#### GIVEN EXERCISE:
Return exactly the listing's lines, from its first line to the line holding "struct(MB().box((xn - 0.52, (YN", ends included.

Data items
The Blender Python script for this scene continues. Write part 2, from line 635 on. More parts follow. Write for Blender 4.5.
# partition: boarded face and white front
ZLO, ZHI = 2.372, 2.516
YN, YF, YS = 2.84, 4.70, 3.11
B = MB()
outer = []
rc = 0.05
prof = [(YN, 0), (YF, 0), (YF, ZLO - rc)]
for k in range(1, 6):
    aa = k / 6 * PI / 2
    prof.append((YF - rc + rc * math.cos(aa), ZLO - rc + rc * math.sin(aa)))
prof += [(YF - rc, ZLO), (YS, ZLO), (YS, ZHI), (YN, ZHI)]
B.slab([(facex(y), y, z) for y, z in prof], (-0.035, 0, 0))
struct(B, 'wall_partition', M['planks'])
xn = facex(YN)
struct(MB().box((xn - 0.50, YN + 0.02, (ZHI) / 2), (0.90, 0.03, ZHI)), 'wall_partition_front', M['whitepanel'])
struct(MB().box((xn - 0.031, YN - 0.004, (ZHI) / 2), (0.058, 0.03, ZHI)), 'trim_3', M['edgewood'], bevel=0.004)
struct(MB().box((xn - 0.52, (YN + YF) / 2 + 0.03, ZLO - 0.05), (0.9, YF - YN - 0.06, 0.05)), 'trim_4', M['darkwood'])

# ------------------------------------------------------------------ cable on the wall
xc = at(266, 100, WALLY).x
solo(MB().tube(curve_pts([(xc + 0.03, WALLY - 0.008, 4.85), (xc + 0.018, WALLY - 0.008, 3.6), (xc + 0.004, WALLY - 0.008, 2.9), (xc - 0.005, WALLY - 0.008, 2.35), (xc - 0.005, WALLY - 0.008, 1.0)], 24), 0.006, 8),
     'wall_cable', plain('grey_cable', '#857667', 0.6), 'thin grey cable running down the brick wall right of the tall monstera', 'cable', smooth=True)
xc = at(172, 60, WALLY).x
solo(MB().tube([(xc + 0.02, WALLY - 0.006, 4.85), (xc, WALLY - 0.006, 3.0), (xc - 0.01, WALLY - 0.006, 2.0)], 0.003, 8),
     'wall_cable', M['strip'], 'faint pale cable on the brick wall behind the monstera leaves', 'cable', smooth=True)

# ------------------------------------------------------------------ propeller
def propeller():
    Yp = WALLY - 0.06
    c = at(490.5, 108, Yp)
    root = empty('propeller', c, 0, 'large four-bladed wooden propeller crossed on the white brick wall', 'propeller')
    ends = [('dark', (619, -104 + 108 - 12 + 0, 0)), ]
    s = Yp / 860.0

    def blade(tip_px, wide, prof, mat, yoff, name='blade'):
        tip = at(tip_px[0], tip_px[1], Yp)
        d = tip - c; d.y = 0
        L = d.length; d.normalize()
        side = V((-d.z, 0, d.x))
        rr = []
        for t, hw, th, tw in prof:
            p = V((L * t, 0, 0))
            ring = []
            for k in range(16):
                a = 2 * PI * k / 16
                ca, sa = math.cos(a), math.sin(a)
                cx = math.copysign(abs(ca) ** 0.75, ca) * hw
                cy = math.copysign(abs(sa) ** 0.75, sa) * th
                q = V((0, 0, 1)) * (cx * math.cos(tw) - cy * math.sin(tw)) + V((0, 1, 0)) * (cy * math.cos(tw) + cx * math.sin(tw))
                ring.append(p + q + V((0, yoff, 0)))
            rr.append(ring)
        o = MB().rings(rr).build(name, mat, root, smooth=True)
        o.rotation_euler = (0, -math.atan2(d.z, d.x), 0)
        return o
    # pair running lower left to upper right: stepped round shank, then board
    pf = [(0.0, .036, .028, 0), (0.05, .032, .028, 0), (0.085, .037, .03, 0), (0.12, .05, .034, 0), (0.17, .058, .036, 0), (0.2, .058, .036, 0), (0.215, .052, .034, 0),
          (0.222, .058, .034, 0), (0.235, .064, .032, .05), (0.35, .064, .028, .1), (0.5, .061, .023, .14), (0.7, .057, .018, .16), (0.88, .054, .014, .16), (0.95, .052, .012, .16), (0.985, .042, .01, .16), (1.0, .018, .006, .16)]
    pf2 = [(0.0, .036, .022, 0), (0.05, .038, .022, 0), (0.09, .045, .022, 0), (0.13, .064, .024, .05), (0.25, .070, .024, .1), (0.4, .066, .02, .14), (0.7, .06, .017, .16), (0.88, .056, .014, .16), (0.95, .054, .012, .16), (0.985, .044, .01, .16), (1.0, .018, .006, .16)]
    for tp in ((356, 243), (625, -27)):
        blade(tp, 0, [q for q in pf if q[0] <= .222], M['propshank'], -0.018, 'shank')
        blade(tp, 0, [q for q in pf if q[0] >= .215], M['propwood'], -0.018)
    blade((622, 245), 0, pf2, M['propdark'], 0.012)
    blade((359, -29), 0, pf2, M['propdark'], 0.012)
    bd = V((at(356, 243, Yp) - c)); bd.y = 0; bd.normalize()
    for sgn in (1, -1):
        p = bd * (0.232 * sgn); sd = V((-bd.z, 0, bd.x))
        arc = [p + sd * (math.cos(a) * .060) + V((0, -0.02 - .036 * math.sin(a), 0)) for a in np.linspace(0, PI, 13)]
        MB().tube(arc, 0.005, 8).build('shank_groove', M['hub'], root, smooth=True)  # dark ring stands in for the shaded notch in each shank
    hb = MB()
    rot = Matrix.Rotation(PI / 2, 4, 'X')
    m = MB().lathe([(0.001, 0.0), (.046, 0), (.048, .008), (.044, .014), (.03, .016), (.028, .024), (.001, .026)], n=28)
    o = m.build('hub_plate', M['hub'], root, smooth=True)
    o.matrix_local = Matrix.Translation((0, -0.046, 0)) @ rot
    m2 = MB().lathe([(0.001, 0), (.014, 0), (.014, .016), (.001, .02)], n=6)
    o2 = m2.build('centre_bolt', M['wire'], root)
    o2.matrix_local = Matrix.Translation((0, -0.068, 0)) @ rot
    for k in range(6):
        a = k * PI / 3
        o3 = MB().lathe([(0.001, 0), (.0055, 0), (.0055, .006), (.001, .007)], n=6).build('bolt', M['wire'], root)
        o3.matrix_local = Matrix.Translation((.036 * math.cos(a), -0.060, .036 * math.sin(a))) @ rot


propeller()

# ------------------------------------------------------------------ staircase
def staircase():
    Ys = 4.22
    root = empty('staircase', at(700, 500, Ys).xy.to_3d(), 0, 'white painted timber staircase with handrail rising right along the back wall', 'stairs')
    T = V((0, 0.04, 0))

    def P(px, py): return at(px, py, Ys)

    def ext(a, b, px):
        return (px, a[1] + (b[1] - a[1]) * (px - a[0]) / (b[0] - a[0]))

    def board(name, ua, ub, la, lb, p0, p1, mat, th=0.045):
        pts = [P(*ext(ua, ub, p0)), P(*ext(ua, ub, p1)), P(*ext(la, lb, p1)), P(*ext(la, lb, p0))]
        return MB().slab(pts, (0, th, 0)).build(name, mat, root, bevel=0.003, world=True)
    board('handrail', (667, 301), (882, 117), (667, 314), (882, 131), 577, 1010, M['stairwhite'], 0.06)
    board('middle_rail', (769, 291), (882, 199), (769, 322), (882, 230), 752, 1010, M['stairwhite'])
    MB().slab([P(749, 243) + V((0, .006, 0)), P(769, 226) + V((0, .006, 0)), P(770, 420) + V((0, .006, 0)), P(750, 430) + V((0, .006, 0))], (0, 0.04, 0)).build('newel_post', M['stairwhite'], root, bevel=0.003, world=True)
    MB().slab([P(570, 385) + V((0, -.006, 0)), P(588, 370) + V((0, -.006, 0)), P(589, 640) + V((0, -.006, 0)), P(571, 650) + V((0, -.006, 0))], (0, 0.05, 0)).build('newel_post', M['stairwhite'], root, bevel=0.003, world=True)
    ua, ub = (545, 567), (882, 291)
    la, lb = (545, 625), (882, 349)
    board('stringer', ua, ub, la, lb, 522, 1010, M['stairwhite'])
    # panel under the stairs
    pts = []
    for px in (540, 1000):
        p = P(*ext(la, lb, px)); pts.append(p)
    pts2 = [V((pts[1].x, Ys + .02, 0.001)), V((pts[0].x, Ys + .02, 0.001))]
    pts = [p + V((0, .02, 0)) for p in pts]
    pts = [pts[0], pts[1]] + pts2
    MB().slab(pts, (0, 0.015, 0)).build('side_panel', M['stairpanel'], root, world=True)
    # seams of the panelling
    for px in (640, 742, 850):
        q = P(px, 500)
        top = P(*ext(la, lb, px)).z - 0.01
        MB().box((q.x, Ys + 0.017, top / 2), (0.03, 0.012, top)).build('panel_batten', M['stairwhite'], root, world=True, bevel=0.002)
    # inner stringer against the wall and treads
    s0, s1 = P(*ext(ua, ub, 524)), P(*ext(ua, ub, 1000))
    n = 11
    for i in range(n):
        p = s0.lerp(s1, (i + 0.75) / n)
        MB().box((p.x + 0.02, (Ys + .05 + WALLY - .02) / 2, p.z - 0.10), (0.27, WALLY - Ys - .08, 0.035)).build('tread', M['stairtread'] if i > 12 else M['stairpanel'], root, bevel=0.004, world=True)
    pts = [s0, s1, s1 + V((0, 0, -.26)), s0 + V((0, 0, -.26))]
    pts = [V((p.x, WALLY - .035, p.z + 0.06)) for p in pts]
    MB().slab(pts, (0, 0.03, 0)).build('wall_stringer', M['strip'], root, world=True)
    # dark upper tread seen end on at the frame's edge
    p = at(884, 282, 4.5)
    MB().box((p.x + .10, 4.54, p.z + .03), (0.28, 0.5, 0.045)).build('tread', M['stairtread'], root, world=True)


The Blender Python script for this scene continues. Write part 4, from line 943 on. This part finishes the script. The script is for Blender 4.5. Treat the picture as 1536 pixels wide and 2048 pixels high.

#### FULL RESPONSE:
The Blender Python script for this scene continues. Write part 2, from line 635 on. More parts follow. Write for Blender 4.5.
# partition: boarded face and white front
ZLO, ZHI = 2.372, 2.516
YN, YF, YS = 2.84, 4.70, 3.11
B = MB()
outer = []
rc = 0.05
prof = [(YN, 0), (YF, 0), (YF, ZLO - rc)]
for k in range(1, 6):
    aa = k / 6 * PI / 2
    prof.append((YF - rc + rc * math.cos(aa), ZLO - rc + rc * math.sin(aa)))
prof += [(YF - rc, ZLO), (YS, ZLO), (YS, ZHI), (YN, ZHI)]
B.slab([(facex(y), y, z) for y, z in prof], (-0.035, 0, 0))
struct(B, 'wall_partition', M['planks'])
xn = facex(YN)
struct(MB().box((xn - 0.50, YN + 0.02, (ZHI) / 2), (0.90, 0.03, ZHI)), 'wall_partition_front', M['whitepanel'])
struct(MB().box((xn - 0.031, YN - 0.004, (ZHI) / 2), (0.058, 0.03, ZHI)), 'trim_3', M['edgewood'], bevel=0.004)
struct(MB().box((xn - 0.52, (YN + YF) / 2 + 0.03, ZLO - 0.05), (0.9, YF - YN - 0.06, 0.05)), 'trim_4', M['darkwood'])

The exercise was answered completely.